Part of a letter written by Maulvi Inayat Ali, leader of the Hindustani Fanatics at Sittana, 1852–3
The catastrophic end to Syed Ahmad’s campaign to bring about dar ul-Islam in a distant corner of the Punjab did not go unnoticed in the rest of India. For all that his teachings had offended Sunnis and Shias alike, Syed Ahmad had become more than just a preacher of reform. He had taken the struggle to the enemy, and every scrap of news of his jihad against the Sikhs that filtered down from the Punjab had excited interest. The reports of his martyrdom in the summer of 1831 were received with dismay by Muslims up and down the land. In Bengal it was the spur that set off Titu Mir’s
Wahhabi revolt.
Titu Mir, it will be remembered, was the Bengali ‘enforcer’ who went to Mecca on Hajj at the same time as Syed Ahmad and his band of pilgrims. On his return to Delhi he quit the service of his royal employer and went back to Bengal to preach the message of Wahhabism through the countryside north and east of Calcutta.
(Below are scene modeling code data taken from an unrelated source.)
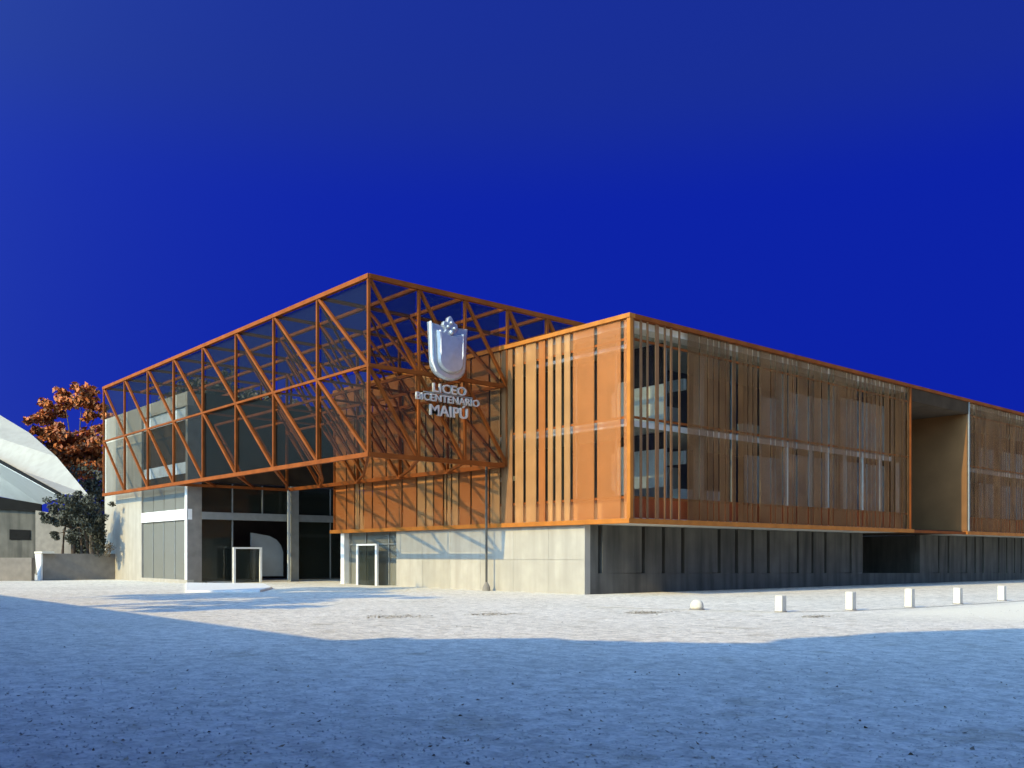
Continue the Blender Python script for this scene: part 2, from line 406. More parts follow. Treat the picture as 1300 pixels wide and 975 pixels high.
for y in (6.3, 13.0, 18.0):
    for z0, z1 in ((ZB+.18, ZF-.2), (ZF+.06, ZT-.4)):
        bx('column', 'offwhite', bld, (-1.7, y, z0), (-1.35, y+.35, z1))
bx('ceiling_beam', 'offwhite', bld, (-4.9, 5.2, 5.9), (-1.4, 5.4, 6.5)); bx('ceiling_beam', 'offwhite', bld, (-4.9, 5.2, 9.3), (-1.4, 5.4, 9.8))
bx('low_cupboard', 'white', bld, (-1.9, 5.0, ZB+.2), (-1.5, 6.0, 4.75)); bx('low_cupboard', 'white', bld, (-1.9, 7.0, ZB+.2), (-1.5, 8.1, 4.75))
bx('low_cupboard', 'offwhite', bld, (-1.9, 10.0, ZF+.07), (-1.5, 12.1, ZF+.8))
bx('wall_board', 'white', bld, (-5.08, 5.2, 7.9), (-5.03, 9.4, 9.3)); bx('wall_board', 'white', bld, (-5.08, 5.2, 4.6), (-5.03, 9.4, 6.2))
bx('lamp_strip', 'white', bld, (-10.6, 1.6, 5.4), (-8.6, 1.7, 5.62)); bx('lamp_strip', 'white', bld, (-20.2, 1.6, 8.2), (-16.5, 1.7, 8.4))
bx('white_board', 'offwhite', bld, (-2.0, 1.4, 4.3), (-1.1, 1.45, 6.4)); bx('white_board', 'offwhite', bld, (-2.0, 1.4, 7.7), (-1.1, 1.45, 9.2))
def curtain(y0, y1, z0, z1, seed):
    r = random.Random(seed); pts = []; y = y0
    n_ = int((y1-y0)/.16)
    for i in range(n_+1): pts.append((-1.18+.05*math.sin(i*1.1+r.random()*.5), y0+(y1-y0)*i/n_))
    m_ = MB(); k = len(pts)
    m_.v = [(a, b, z0) for a, b in pts]+[(a, b, z1) for a, b in pts]+[(a-.02, b, z0) for a, b in pts]+[(a-.02, b, z1) for a, b in pts]
    m_.f = [(i, i+1, k+i+1, k+i) for i in range(k-1)]+[(2*k+i+1, 2*k+i, 3*k+i, 3*k+i+1) for i in range(k-1)]
    m_.build('curtain', 'curtain', bld)
for (a, b, za, zb) in ((9.6, 12.6, 3.3, 6.6), (13.5, 17.6, 3.3, 6.9), (18.5, 23.4, 3.3, 6.9), (11, 12.7, 7.5, 9.6), (13.5, 17.7, 7.5, 10.1), (18.5, 23.4, 7.5, 10.4),
                       (36.4, 39, 3.3, 6.6), (36.4, 39, 7.5, 9.0), (40.2, 44, 3.3, 6.6), (40.2, 44, 7.5, 9.0)):
    curtain(a, b, za, zb, int(a*7))
for y in (12.2, 14.4, 16.0, 17.8, 19.6, 21.6, 23.7): bx('fin', 'offwhite', bld, (-.62, y, ZS), (-.44, y+.05, 7.1))
# open bay between the two volumes
bx('bay_wall', 'bay_orange', bld, (-10, B2, ZB+.18), (-.02, B2+.14, ZT-.4), 'bare orange side wall of the open bay, sunlit along its edge')
bx('bay_wall', 'brown_panel', bld, (-10, B1-.1, ZB+.18), (-.25, B1-.02, ZT-.4))
bx('bay_back_wall', 'brown_panel', bld, (-10.2, B1-.1, ZB+.18), (-10, B2+.14, ZT-.4))
bx('bay_soffit', 'interior', bld, (-10, B1, ZT-.9), (-.02, B2, ZT-.41))
bx('bay_fascia', 'brown_panel', bld, (-.018, B1+.12, ZT-.9), (.03, B2+.1, ZT-.145))
bx('bay_post', 'grey_frame', bld, (-.06, B2+.15, ZB+.14), (.05, B2+.28, ZT-.14))

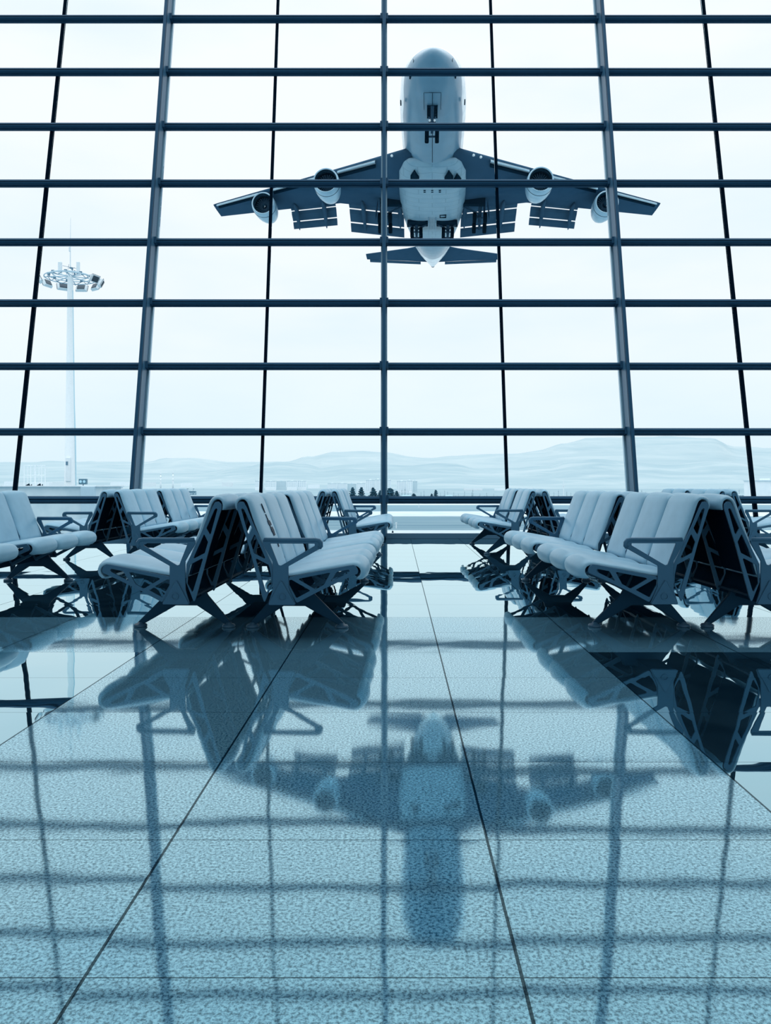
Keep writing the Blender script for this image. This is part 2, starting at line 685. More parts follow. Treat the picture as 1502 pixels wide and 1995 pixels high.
def leg_mesh():
    out = [(.10, .03), (.262, .172), (.285, .235), (.51, .235), (.515, .185), (.70, .030), (.70, .052), (.535, .222), (.52, .26), (.27, .26), (.235, .20), (.075, .04)]
    out = [(.068, .026), (.098, .022), (.300, .158), (.455, .158), (.692, .022), (.722, .026), (.520, .225), (.50, .262), (.255, .262), (.235, .22)]
    me = plate_mesh('leg', [fillet(out, .006)], .042, .006)
    for v in me.vertices:      # taper towards the feet
        f = min(1, max(.5, .5 + (v.co.z - .03) / .13 * .5))
        v.co.y *= f
    return me


ME['leg'] = leg_mesh()
fp = MB().lathe([(0, .034), (.018, .034), (.022, .024), (.040, .020), (.046, .012), (.046, .005), (.042, 0), (0, 0)], 20)
ME['foot'] = fp.me('foot')
for k in ('seat', 'backrest', 'armrest_pad', 'foot'):
    for p in ME[k].polygons:
        p.use_smooth = True
MATS = {'seat': LEATHER, 'backrest': LEATHER, 'backrest_shell': SHELL, 'seat_shell': SHELL, 'backrest_frame': PLATE, 'seat_frame': PLATE,
        'armrest': PLATE, 'armrest_pad': PLATE, 'cover_plate': PLATE, 'ring_bolt': PLATE, 'leg': LEGM, 'foot': mat('foot_metal', (.035, .10, .165), rough=.35, spec=.3)}
for k, m in MATS.items():
    ME[k].materials.append(m)


def part(kind, parent, x=0, y=0, z=0):
    o = bpy.data.objects.new(kind, ME[kind])
    COL.objects.link(o)
    o.parent = parent
    o.location = (x, y, z)
    return o


def make_bench(label, group_sizes, gap, inset):
    """bench along local y, facing local +x; y=0 is its middle"""
    t = thing('beam_bench', label, 'bench')
    L = sum(group_sizes) * CW + gap * (len(group_sizes) - 1) + .06
    y = -L / 2 + .03
    for gs in group_sizes:
        part('backrest_frame', t, 0, y - .006)
        part('seat_frame', t, 0, y - .006)
        for i in range(gs):
            b = part('backrest', t, 0, y + CW / 2)
            part('backrest_shell', b)
            s = part('seat', t, 0, y + CW / 2)
            part('seat_shell', s)
            y += CW
            yy = y + (.006 if i == gs - 1 else 0)
            part('backrest_frame', t, 0, yy)
            part('seat_frame', t, 0, yy)
        y += gap
    for sg in (-1, 1):
        a = part('armrest', t, 0, sg * (L / 2 - .012))
        part('armrest_pad', a)
        c = part('cover_plate', a, 0, sg * .012)
        part('ring_bolt', a, 0, sg * .020)
    # beam: three-sided rail the frames sit on, plus two thin tie rods
    mb = MB()
    tr = [(.345, .362), (.425, .222), (.268, .222)]
    mb.loft([[(u, -L / 2 + .02, z) for u, z in tr], [(u, L / 2 - .02, z) for u, z in tr]])
    o = mb.build('beam', BEAMM, t)
    for sg in (-1, 1):
        l = part('leg', t, 0, sg * (L / 2 - inset))
        part('foot', l, .082, 0)
        part('foot', l, .708, 0)
    mb = MB().tube([(.236, -L / 2 + .02, .262), (.236, L / 2 - .02, .262)], .009, 8)
    mb.build('tie_rod', LEGM, t)
    return t, L


def place(t, cx, cy, yaw, facing):
    t.location = (cx, cy, 0)
    t.rotation_euler = (0, 0, -yaw + (0 if facing > 0 else PI))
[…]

The name he gave his movement, Deen Muhammad or Way of Muhammad, suggests an affinity with Syed Ahmad’s Path of Muhammad. In Bengal the countryside was largely owned by wealthy landlords whose oppression of the peasantry working their fields was legendary. Titu Mir exploited this discontent by recruiting peasants and weavers to his cause. By the time the news of the death of Syed Ahmad reached Bengal in the late summer of 1831 he had gained several thousand adherents, distinguishable from their fellow Muslim and Hindu neighbours by the long beards and plain dress worn by the men, the almost complete withdrawal of their women behind the folds of the purdah and the burqa, and their contempt for all forms of religion other than their own. In October 1831 their leader called all the members of his Wahhabi sect together in the village of Narkulbaria and ordered them to prepare it for a long siege. They laid in supplies and built a strong bamboo stockade round the village, which now became their constituted dar ul-Islam.
Two weeks later Titu Mir marched out at the head of a band some five hundred strong armed with clubs and farm implements and attacked a nearby village in the name of jihad. They killed a Brahmin priest, cut the throats of two cows and dragged them bleeding through a Hindu temple – acts deliberately intended to outrage Hindus. At the same time their leader proclaimed an end to British rule in Bengal, evidently in the expectation that Muslims throughout the countryside would rise up and join him. Over the next few days more attacks on nearby villages were carried out, deliberately intended to terrorise both Muslim and Hindu communities. As the magistrates later noted, everything was done according to a set plan: each morning the rebels marched out in ranks under a military commander to attack and plunder a particular target, and every evening they marched back with their booty.